Task instructions |
Nothing outside the range from the line with "Recreate this scene" to the line with "RAILY, RAILZ = -0.235, 1.052" belongs in the copy, and no pictures do either; repeat that range exactly.

.....

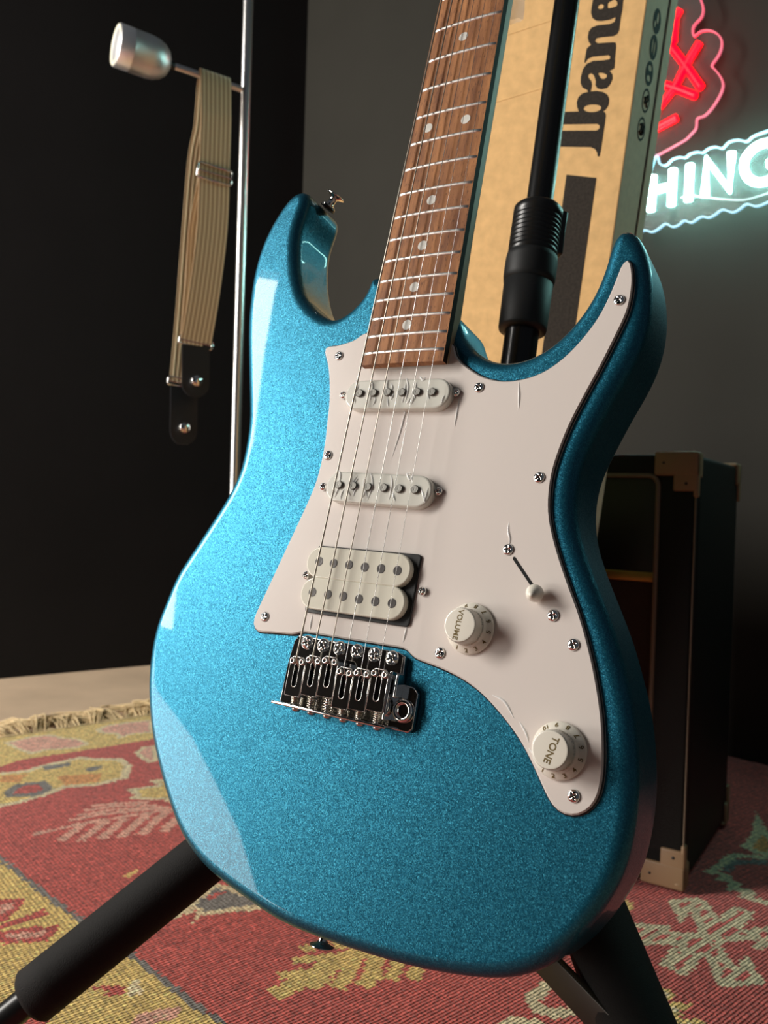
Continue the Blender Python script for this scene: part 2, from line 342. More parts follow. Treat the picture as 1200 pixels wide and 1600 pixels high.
PGS = [[-51.6,185.2],[49.7,160.7],[121.6,206.4],[93.1,110.0],[-43.9,120.0],[-65.7,18.9],[54.0,14.4],[123.1,28.3],[133.0,-38.6]]
SWS = [[82.4,71.3],[111.1,40.8]]
SLOT = [[86.9,66.6],[101.1,51.3]]
TIP = [103.7,46.7]
PUS = [[-41.0,158.3],[36.6,157.6],[-41.7,100.0],[36.8,100.1],[-40.8,46.3],[37.8,44.9]]
P1 = [[-25.5,157.2],[-15.6,157.2],[-5.6,157.2],[4.2,156.9],[14.3,156.8],[24.1,156.5]]
P2 = [[-26.9,100.3],[-16.6,100.0],[-6.3,99.7],[4.4,99.6],[14.5,99.4],[24.9,99.3]]
H1 = [[-30.5,54.5],[-20.2,54.2],[-9.5,54.3],[1.3,53.9],[12.0,54.0],[22.6,53.9]]
H2 = [[-30.8,36.5],[-19.8,36.3],[-9.2,36.4],[1.5,36.0],[12.3,35.9],[22.9,36.1]]
FR = [[32.6,63.1],[33.0,26.5],[-35.8,27.4],[-34.1,65.7]]
C1 = [[-36.7,157.1],[35.8,155.6],[-0.8,166.7],[3.5,146.5]]
C2 = [[-36.8,98.7],[35.4,100.2],[-2.7,108.7],[1.7,89.1]]
HC = [[-39.0,54.5],[30.8,54.1],[-39.7,37.4],[31.6,34.9],[-5.8,63.6],[-2.2,26.2]]
BS = [[-29.8,8.4],[-18.4,8.2],[-7.2,8.2],[4.4,8.2],[16.0,8.1],[27.2,7.9]]
SAD = [[-30.0,-1.4],[-18.8,0.2],[-8.1,1.4],[3.1,-1.0],[14.5,-0.0],[25.7,1.0]]
BPL = [[-37.6,11.4],[30.3,11.2],[34.9,10.0],[38.0,-4.7],[44.1,-5.8],[45.7,-9.8],[46.2,-27.9],[35.3,-27.9],[-41.1,-26.6],[-39.5,-0.8]]
ARM = [37.1,-17.7]
CRE = [[-150.6,-22.8],[-135.8,-39.4],[-100.1,-59.3],[-74.2,-78.6],[-51.4,-99.6],[-29.6,-126.6]]
SB1 = [[-112.1,314.5],[-106.9,321.4]]
SB2 = [[0.1,-138.1],[-1.2,-143.3]]
KN = [[69.0,29.3],[124.1,-20.5]]
KT = [[72.8,28.5],[124.4,-20.6]]
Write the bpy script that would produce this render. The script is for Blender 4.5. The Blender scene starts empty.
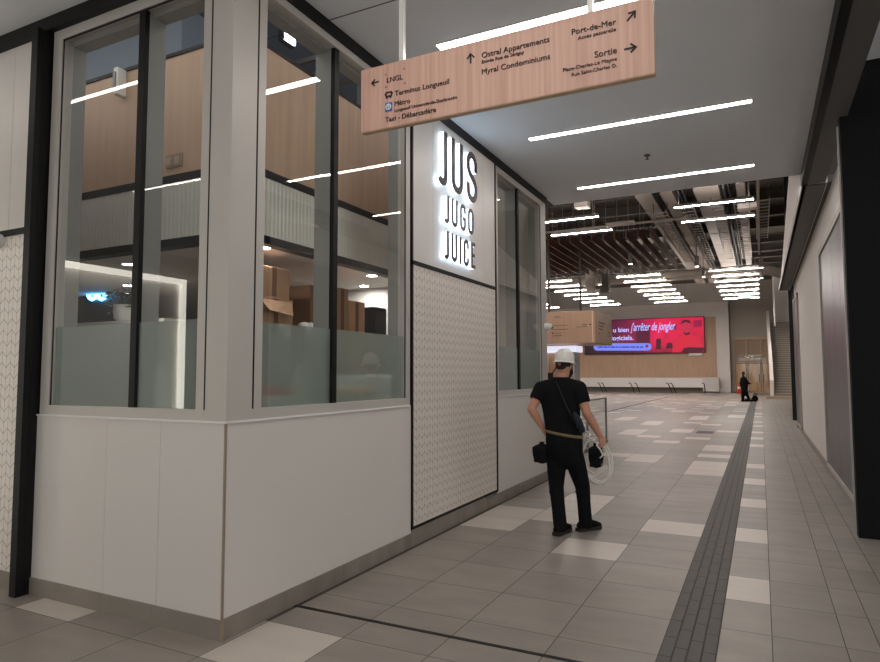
import bpy, bmesh, math, random
from mathutils import Vector, Matrix
random.seed(7)
SC = bpy.context.scene
COL = SC.collection
PI = math.pi

# ------------------------------------------------------------------ camera, world, exposure
F_PX, YAW, PITCH, ROLL, EYE = 638.816, math.radians(26.6125), math.radians(3.874), math.radians(-0.155), 1.6
_fw = Vector((-math.sin(YAW), math.cos(YAW), 0)); _rt = Vector((math.cos(YAW), math.sin(YAW), 0)); _up = Vector((0, 0, 1))
_f2 = _fw * math.cos(PITCH) + _up * math.sin(PITCH); _u2 = _up * math.cos(PITCH) - _fw * math.sin(PITCH)
CR = _rt * math.cos(ROLL) + _u2 * math.sin(ROLL); CU = _u2 * math.cos(ROLL) - _rt * math.sin(ROLL); CF = _f2
cam_d = bpy.data.cameras.new('camera'); cam = bpy.data.objects.new('camera', cam_d); COL.objects.link(cam)
cam_d.sensor_fit = 'HORIZONTAL'; cam_d.sensor_width = 36.0; cam_d.lens = 36.0 * F_PX / 880.0
cam_d.clip_start = 0.05; cam_d.clip_end = 300
m3 = Matrix((CR, CU, -CF)).transposed()
cam.matrix_world = Matrix.Translation((0, 0, EYE)) @ m3.to_4x4()
SC.camera = cam
SC.view_settings.view_transform = 'Standard'; SC.view_settings.look = 'None'
SC.view_settings.gamma = 1.0; SC.view_settings.use_curve_mapping = False
SC.view_settings.exposure = 1.08
w = bpy.data.worlds.new('world'); SC.world = w; w.use_nodes = True
w.node_tree.nodes['Background'].inputs[0].default_value = (1.0, 0.96, 0.92, 1)      # even fill light entering through the added glazing behind and right of the viewpoint
w.node_tree.nodes['Background'].inputs[1].default_value = 0.68
LAMP_L = 17.5        # corridor linear lights
HALL_L = 38.0        # hall linear lights
SC.cycles.use_denoising = True; SC.cycles.filter_width = 1.45
SC.cycles.max_bounces = 12; SC.cycles.diffuse_bounces = 8
SC.cycles.transparent_max_bounces = 16

def ray(u, v):
    return CR * ((u - 440) / F_PX) - CU * ((v - 331) / F_PX) + CF
def px(u, v, x):
    d = ray(u, v); return Vector((0, 0, EYE)) + d * (x / d.x)
def py(u, v, y):
    d = ray(u, v); return Vector((0, 0, EYE)) + d * (y / d.y)
def pz(u, v, z):
    d = ray(u, v); return Vector((0, 0, EYE)) + d * ((z - EYE) / d.z)

# ------------------------------------------------------------------ materials
def lin(c):
    return tuple((x / 255 / 12.92 if x / 255 <= 0.04045 else ((x / 255 + 0.055) / 1.055) ** 2.4) for x in c) + (1,)
class NT:
    def __init__(s, name):
        s.m = bpy.data.materials.new(name); s.m.use_nodes = True; s.t = s.m.node_tree
        s.b = s.t.nodes['Principled BSDF']; s.o = s.t.nodes['Material Output']
    def n(s, typ, ins=None, **kw):
        x = s.t.nodes.new(typ)
        for k, v in kw.items(): setattr(x, k, v)
        for k, v in (ins or {}).items(): s.put(x.inputs[k], v)
        return x
    def put(s, sock, v):
        if isinstance(v, bpy.types.NodeSocket): s.t.links.new(v, sock)
        else: sock.default_value = v
    def math(s, op, a, b=0.0, c=0.0):
        x = s.n('ShaderNodeMath', operation=op); s.put(x.inputs[0], a); s.put(x.inputs[1], b); s.put(x.inputs[2], c); return x.outputs[0]
    def mix(s, f, a, b):
        x = s.n('ShaderNodeMix', data_type='RGBA'); s.put(x.inputs[0], f); s.put(x.inputs[6], a); s.put(x.inputs[7], b); return x.outputs[2]
    def pos(s):
        g = s.n('ShaderNodeNewGeometry'); x = s.n('ShaderNodeSeparateXYZ', {0: g.outputs['Position']}); return g.outputs['Position'], x.outputs
    def noise(s, scale, vec=None, detail=4.0):
        x = s.n('ShaderNodeTexNoise', {'Scale': scale, 'Detail': detail})
        if vec is not None: s.t.links.new(vec, x.inputs['Vector'])
        return x.outputs['Fac']
    def bump(s, h, strength=0.3, dist=0.01):
        x = s.n('ShaderNodeBump', {'Strength': strength, 'Distance': dist, 'Height': h}); s.t.links.new(x.outputs[0], s.b.inputs['Normal'])
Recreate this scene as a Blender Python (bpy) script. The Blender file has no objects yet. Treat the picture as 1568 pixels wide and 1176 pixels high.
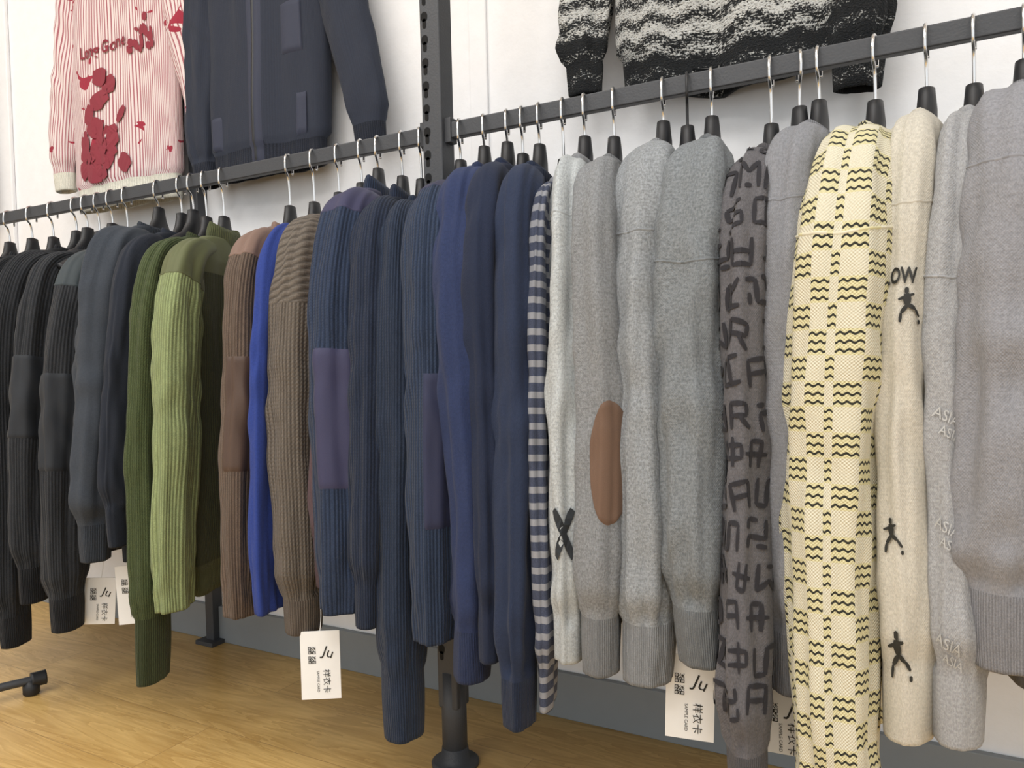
import bpy, math, random
from mathutils import Vector, Matrix, noise
random.seed(7)
sc = bpy.context.scene
sc.view_settings.view_transform = 'Standard'
PI = math.pi
RAILY, RAILZ = -0.235, 1.052

def lin(h):
    h = h.lstrip('#')
    o = []
    for i in (0, 2, 4):
        c = int(h[i:i+2], 16) / 255
        o.append(c/12.92 if c <= .04045 else ((c+.055)/1.055)**2.4)
    return o
def dye(h, k=.9, d=.22):
    c = lin(h); y = .25*c[0]+.6*c[1]+.15*c[2]
    return [k*(x*(1-d)+y*d) for x in c]
# ------------------------------------------------------------------ materials
class NT:
    def __init__(s, name):
        s.m = bpy.data.materials.new(name); s.m.use_nodes = True
        s.t = s.m.node_tree; s.b = s.t.nodes['Principled BSDF']
        s.n = s.t.nodes; s.l = s.t.links
    def put(s, v, sock):
        if isinstance(v, (int, float)): sock.default_value = v
        elif isinstance(v, (list, tuple)): sock.default_value = (v[0], v[1], v[2], 1) if len(sock.default_value) == 4 else v[:3]
        else: s.l.new(v, sock)
    def math(s, op, a, b=0.0, c=None):
        n = s.n.new('ShaderNodeMath'); n.operation = op
        s.put(a, n.inputs[0]); s.put(b, n.inputs[1])
        if c is not None: s.put(c, n.inputs[2])
        return n.outputs[0]
    def uv(s):
        tc = s.n.new('ShaderNodeTexCoord'); sp = s.n.new('ShaderNodeSeparateXYZ')
        s.l.new(tc.outputs['UV'], sp.inputs[0])
        s.tc = tc
        return tc.outputs['UV'], sp.outputs[0], sp.outputs[1]
    def noise(s, vec, scale, detail=3, rough=.55, dist=0):
        n = s.n.new('ShaderNodeTexNoise'); s.put(vec, n.inputs['Vector'])
        n.inputs['Scale'].default_value = scale; n.inputs['Detail'].default_value = detail
        n.inputs['Roughness'].default_value = rough; n.inputs['Distortion'].default_value = dist
        return n.outputs[0]
    def mix(s, f, a, b):
        n = s.n.new('ShaderNodeMix'); n.data_type = 'RGBA'
        s.put(f, n.inputs[0]); s.put(a, n.inputs[6]); s.put(b, n.inputs[7])
        return n.outputs[2]
    def scale(s, vec, x, y, z=1):
        n = s.n.new('ShaderNodeMapping'); s.put(vec, n.inputs[0]); n.inputs['Scale'].default_value = (x, y, z)
        return n.outputs[0]
    def ramp(s, f, lo, hi):
        n = s.n.new('ShaderNodeMapRange'); s.put(f, n.inputs[0])
        n.inputs[1].default_value = lo; n.inputs[2].default_value = hi
        return n.outputs[0]
    def bump(s, h, dist, st=1.0):
        n = s.n.new('ShaderNodeBump'); s.put(h, n.inputs['Height'])
        n.inputs['Distance'].default_value = dist; n.inputs['Strength'].default_value = st
        s.l.new(n.outputs[0], s.b.inputs['Normal'])
    def fin(s, col, rough=.9, sheen=.0):
        s.put(col, s.b.inputs['Base Color']); s.b.inputs['Roughness'].default_value = rough
        if sheen:
            s.b.inputs['Sheen Weight'].default_value = sheen
            s.b.inputs['Sheen Roughness'].default_value = .4
        s.b.inputs['Specular IOR Level'].default_value = .2
        return s.m
mul = lambda c, k: [min(1, x*k) for x in c]

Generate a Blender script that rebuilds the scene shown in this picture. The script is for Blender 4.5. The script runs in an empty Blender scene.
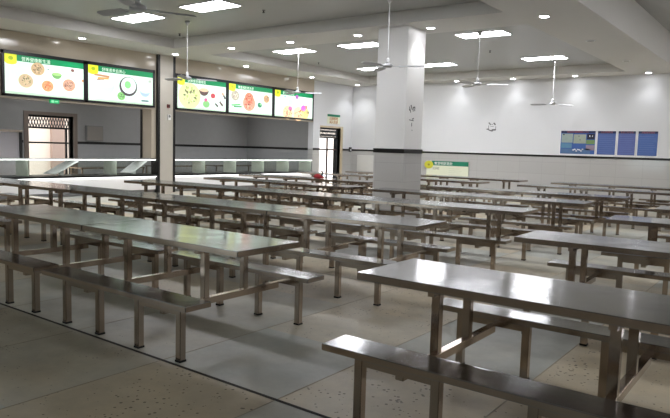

.....

Exercise solution |
Recreate this scene as a Blender Python (bpy) script. The Blender file has no objects yet. Treat the picture as 1568 pixels wide and 1176 pixels high.
import bpy, math, random
from mathutils import Vector, Matrix, noise
random.seed(7)
sc = bpy.context.scene
sc.view_settings.view_transform = 'Standard'
PI = math.pi
RAILY, RAILZ = -0.235, 1.052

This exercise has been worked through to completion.